VALLATA

La mattina del 29 novembre 1862, all'alba, si viene a sapere che, nella masseria di Andrea Galllcchio, nella contrada Maggio, sul lato sinistro del Calaggio, si trovano annidati alcuni briganti. La guardia nazionale di Vallata, coadiuvata dalla 15° Compagnia di Linea qui stanziata, si reca nel luogo indicato. Dopo tre ore di fatiche, la forza pubblica cattura il capobrigante Angelo Colicchio, già soldato del 16° Cacciatori dell'esercito borbonico. Questi, da circa due anni, con il brigante Sacchitiello, ha scorrazzato in questa campagna.
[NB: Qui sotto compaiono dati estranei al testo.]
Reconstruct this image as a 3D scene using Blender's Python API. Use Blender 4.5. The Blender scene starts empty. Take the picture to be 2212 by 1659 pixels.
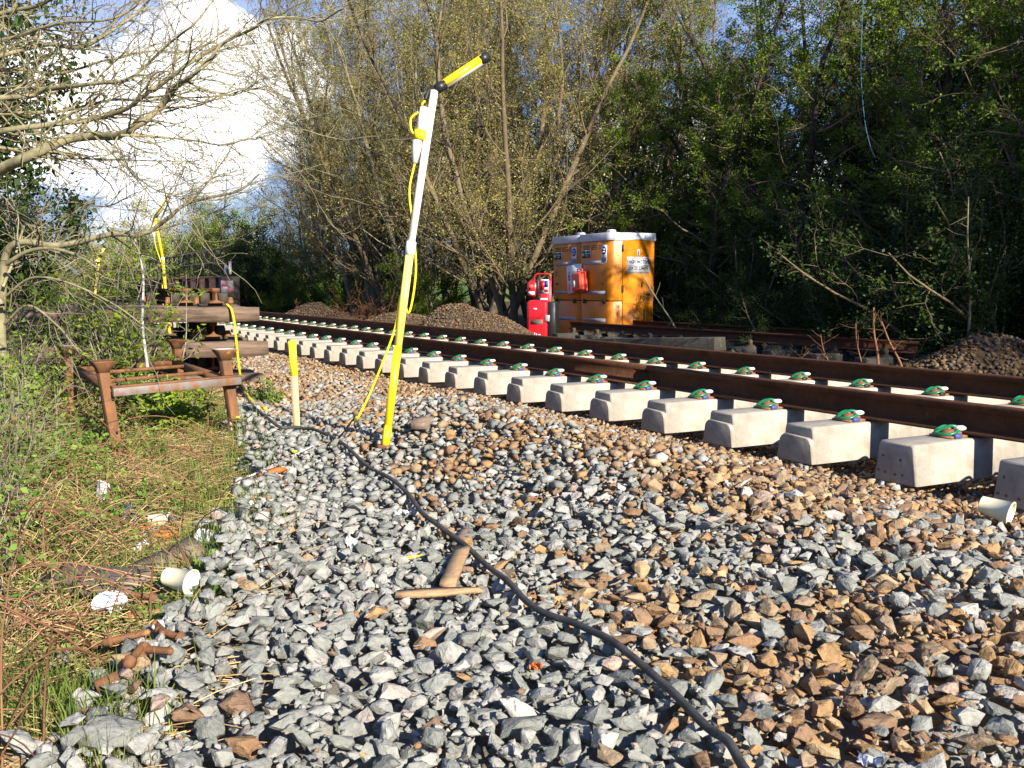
import bpy, bmesh, math, random
import numpy as np
from mathutils import Vector, Matrix
SC = bpy.context.scene
COL = SC.collection
rad = math.radians
# ------------------------------------------------------------ camera
# world frame: x across the track (near rail x=0, far rail x=1.505), y along it, z=0 at the underside of the sleepers
FPX, PITCH, ROLL, YAW = 2124.5, 0.0985, -0.003, 0.4843
CAM = np.array([-4.31, 0.0, 0.945])
_F = np.array([math.sin(YAW)*math.cos(PITCH), math.cos(YAW)*math.cos(PITCH), -math.sin(PITCH)])
_R = np.array([math.cos(YAW), -math.sin(YAW), 0.0]); _U = np.cross(_R, _F)
R_ = _R*math.cos(ROLL)+_U*math.sin(ROLL); U_ = -_R*math.sin(ROLL)+_U*math.cos(ROLL); F_ = _F
cd = bpy.data.cameras.new('camera'); cam = bpy.data.objects.new('camera', cd); COL.objects.link(cam)
cd.sensor_fit = 'HORIZONTAL'; cd.sensor_width = 36.0; cd.lens = 34.575; cd.clip_start = 0.05; cd.clip_end = 5000
cam.matrix_world = Matrix(((R_[0], U_[0], -F_[0], CAM[0]), (R_[1], U_[1], -F_[1], CAM[1]), (R_[2], U_[2], -F_[2], CAM[2]), (0, 0, 0, 1)))
SC.camera = cam
def ray(u, v): return F_+R_*((u-1106)/FPX)-U_*((v-829.5)/FPX)
def W(u, v, d): return CAM+ray(u, v)*d                     # point at depth d
def G(u, v, z=0.0):                                         # point on the level z
    r = ray(u, v); return CAM+r*((z-CAM[2])/r[2])
def uvd(P):
    d = np.asarray(P, float)-CAM; q = d@F_; q = np.where(np.abs(q) < 1e-6, 1e-6, q)
    return 1106+FPX*(d@R_)/q, 829.5-FPX*(d@U_)/q, q
# ------------------------------------------------------------ light
SUN_EL, SUN_X = rad(26), 0.07
sd = np.array([SUN_X, -1.0, 0]); sd /= np.linalg.norm(sd); SDIR = np.array([sd[0]*math.cos(SUN_EL), sd[1]*math.cos(SUN_EL), math.sin(SUN_EL)])
sl = bpy.data.lights.new('sun', 'SUN'); sl.energy = 5.0; sl.angle = rad(0.55); sl.color = (1.0, 0.92, 0.79)
so = bpy.data.objects.new('sun', sl); COL.objects.link(so); so.rotation_euler = Vector(SDIR).to_track_quat('Z', 'Y').to_euler()
SC.view_settings.view_transform = 'Standard'; SC.view_settings.look = 'None'; SC.view_settings.exposure = 1.15; SC.view_settings.gamma = 1
SC.cycles.max_bounces = 6; SC.cycles.diffuse_bounces = 3; SC.cycles.transmission_bounces = 4; SC.cycles.transparent_max_bounces = 4
wd = bpy.data.worlds.new('World'); SC.world = wd; wd.use_nodes = True
nt = wd.node_tree; nt.nodes.clear(); N = nt.nodes; Lk = nt.links
def nd(t, **k):
    n = N.new(t)
    for a, b in k.items(): setattr(n, a, b)
    return n
def lk(a, b): Lk.new(a, b)
def mth(op, a, b=None, c=None, clamp=False):
    n = nd('ShaderNodeMath', operation=op); n.use_clamp = clamp
    for i, q in enumerate((a, b, c)):
        if q is None: continue
        if isinstance(q, (int, float)): n.inputs[i].default_value = q
        else: lk(q, n.inputs[i])
    return n.outputs[0]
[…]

Il Colicchio è bene armato: ha con sé quattro fucili, due pistole, 7.10 cartucce, un paio di stivali di cavalleria, una giacca di "bordigline" rubata, pochi giorni prima, a Vito Quaglia. Dei quattro fucili uno appartiene alla guardia mobile, come riferisce lo stesso brigante nell'interrogatorio.
Dopo poche ore la guardia nazionale rientra in paese e il brigante viene "passato per le armi alla presenza del Maggiore Brero qui di passaggio". Prima di morire Colicchio fa importanti rivelazioni le quali vengono consegnate al giudice del mandamento per il regolare corso della giustizia.
Un drappello della guardia nazionale del Comune di Vallata, il 5 maggio 1863, viene a conoscenza che un'orda di 13 briganti è diretta nella masseria di Vito Quaglia. Subito si muove e tenta di inseguirla. 1 masnadieri, nel vedere la pattuglia, fuggono precipitosamente lasciando nelle mani dei militi un cavallo sfinito.
Il giorno 24 agosto 1863, una banda di briganti a cavallo, della quale s'ignora il numero, cattura, in contrada Mezzana Valle Dorme, nel tenimento di Vallata, Francesco D'Albenzio e Pietro Ricciardi, entrambi di Bisaccia e ruba, al primo, la giumenta che cavalca. I due vengono rilasciati dopo poche ore.
Il 26, la stessa banda si dirige nella masseria di Michelarcangelo Tando di Vallata, cattura Pasquale De Biase di S. Sossio e lo conduce altrove.